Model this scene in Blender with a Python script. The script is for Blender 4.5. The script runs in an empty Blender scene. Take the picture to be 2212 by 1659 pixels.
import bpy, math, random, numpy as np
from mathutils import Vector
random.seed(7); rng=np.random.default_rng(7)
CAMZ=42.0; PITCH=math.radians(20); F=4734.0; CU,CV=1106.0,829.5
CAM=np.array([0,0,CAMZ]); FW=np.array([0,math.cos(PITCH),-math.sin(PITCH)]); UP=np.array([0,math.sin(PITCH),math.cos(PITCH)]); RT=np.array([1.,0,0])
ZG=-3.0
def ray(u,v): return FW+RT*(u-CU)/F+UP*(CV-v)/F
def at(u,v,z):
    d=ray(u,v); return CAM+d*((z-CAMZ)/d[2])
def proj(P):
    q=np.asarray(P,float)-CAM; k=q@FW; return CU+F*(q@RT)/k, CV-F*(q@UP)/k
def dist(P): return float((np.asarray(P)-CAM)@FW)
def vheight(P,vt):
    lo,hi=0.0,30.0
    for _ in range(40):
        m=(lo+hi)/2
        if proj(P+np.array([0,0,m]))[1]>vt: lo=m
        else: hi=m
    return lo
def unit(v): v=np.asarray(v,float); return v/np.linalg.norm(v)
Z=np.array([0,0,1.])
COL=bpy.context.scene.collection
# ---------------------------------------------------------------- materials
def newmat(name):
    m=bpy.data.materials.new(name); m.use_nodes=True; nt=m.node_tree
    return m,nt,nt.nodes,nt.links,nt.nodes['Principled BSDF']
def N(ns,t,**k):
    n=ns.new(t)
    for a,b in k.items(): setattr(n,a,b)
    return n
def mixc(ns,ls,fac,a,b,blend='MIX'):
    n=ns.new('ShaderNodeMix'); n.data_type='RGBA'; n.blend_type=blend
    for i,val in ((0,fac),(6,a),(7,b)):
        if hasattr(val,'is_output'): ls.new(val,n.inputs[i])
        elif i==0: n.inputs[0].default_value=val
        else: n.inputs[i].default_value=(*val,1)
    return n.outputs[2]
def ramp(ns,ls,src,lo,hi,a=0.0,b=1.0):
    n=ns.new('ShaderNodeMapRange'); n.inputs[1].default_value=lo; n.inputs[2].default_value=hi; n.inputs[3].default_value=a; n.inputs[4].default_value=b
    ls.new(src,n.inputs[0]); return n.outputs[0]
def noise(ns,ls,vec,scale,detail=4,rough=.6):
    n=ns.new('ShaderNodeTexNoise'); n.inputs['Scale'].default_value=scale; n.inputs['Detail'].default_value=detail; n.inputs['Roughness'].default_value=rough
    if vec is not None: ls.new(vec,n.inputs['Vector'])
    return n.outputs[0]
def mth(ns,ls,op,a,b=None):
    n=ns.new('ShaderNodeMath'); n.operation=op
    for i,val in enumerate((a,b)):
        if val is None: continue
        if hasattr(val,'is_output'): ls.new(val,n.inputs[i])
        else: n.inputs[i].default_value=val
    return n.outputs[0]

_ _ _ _

Copy out the data shown above without altering anything.

> [Exercise output]:
Model this scene in Blender with a Python script. The script is for Blender 4.5. The script runs in an empty Blender scene. Take the picture to be 2212 by 1659 pixels.
import bpy, math, random, numpy as np
from mathutils import Vector
random.seed(7); rng=np.random.default_rng(7)
CAMZ=42.0; PITCH=math.radians(20); F=4734.0; CU,CV=1106.0,829.5
CAM=np.array([0,0,CAMZ]); FW=np.array([0,math.cos(PITCH),-math.sin(PITCH)]); UP=np.array([0,math.sin(PITCH),math.cos(PITCH)]); RT=np.array([1.,0,0])
ZG=-3.0
def ray(u,v): return FW+RT*(u-CU)/F+UP*(CV-v)/F
def at(u,v,z):
    d=ray(u,v); return CAM+d*((z-CAMZ)/d[2])
def proj(P):
    q=np.asarray(P,float)-CAM; k=q@FW; return CU+F*(q@RT)/k, CV-F*(q@UP)/k
def dist(P): return float((np.asarray(P)-CAM)@FW)
def vheight(P,vt):
    lo,hi=0.0,30.0
    for _ in range(40):
        m=(lo+hi)/2
        if proj(P+np.array([0,0,m]))[1]>vt: lo=m
        else: hi=m
    return lo
def unit(v): v=np.asarray(v,float); return v/np.linalg.norm(v)
Z=np.array([0,0,1.])
COL=bpy.context.scene.collection
# ---------------------------------------------------------------- materials
def newmat(name):
    m=bpy.data.materials.new(name); m.use_nodes=True; nt=m.node_tree
    return m,nt,nt.nodes,nt.links,nt.nodes['Principled BSDF']
def N(ns,t,**k):
    n=ns.new(t)
    for a,b in k.items(): setattr(n,a,b)
    return n
def mixc(ns,ls,fac,a,b,blend='MIX'):
    n=ns.new('ShaderNodeMix'); n.data_type='RGBA'; n.blend_type=blend
    for i,val in ((0,fac),(6,a),(7,b)):
        if hasattr(val,'is_output'): ls.new(val,n.inputs[i])
        elif i==0: n.inputs[0].default_value=val
        else: n.inputs[i].default_value=(*val,1)
    return n.outputs[2]
def ramp(ns,ls,src,lo,hi,a=0.0,b=1.0):
    n=ns.new('ShaderNodeMapRange'); n.inputs[1].default_value=lo; n.inputs[2].default_value=hi; n.inputs[3].default_value=a; n.inputs[4].default_value=b
    ls.new(src,n.inputs[0]); return n.outputs[0]
def noise(ns,ls,vec,scale,detail=4,rough=.6):
    n=ns.new('ShaderNodeTexNoise'); n.inputs['Scale'].default_value=scale; n.inputs['Detail'].default_value=detail; n.inputs['Roughness'].default_value=rough
    if vec is not None: ls.new(vec,n.inputs['Vector'])
    return n.outputs[0]
def mth(ns,ls,op,a,b=None):
    n=ns.new('ShaderNodeMath'); n.operation=op
    for i,val in enumerate((a,b)):
        if val is None: continue
        if hasattr(val,'is_output'): ls.new(val,n.inputs[i])
        else: n.inputs[i].default_value=val
    return n.outputs[0]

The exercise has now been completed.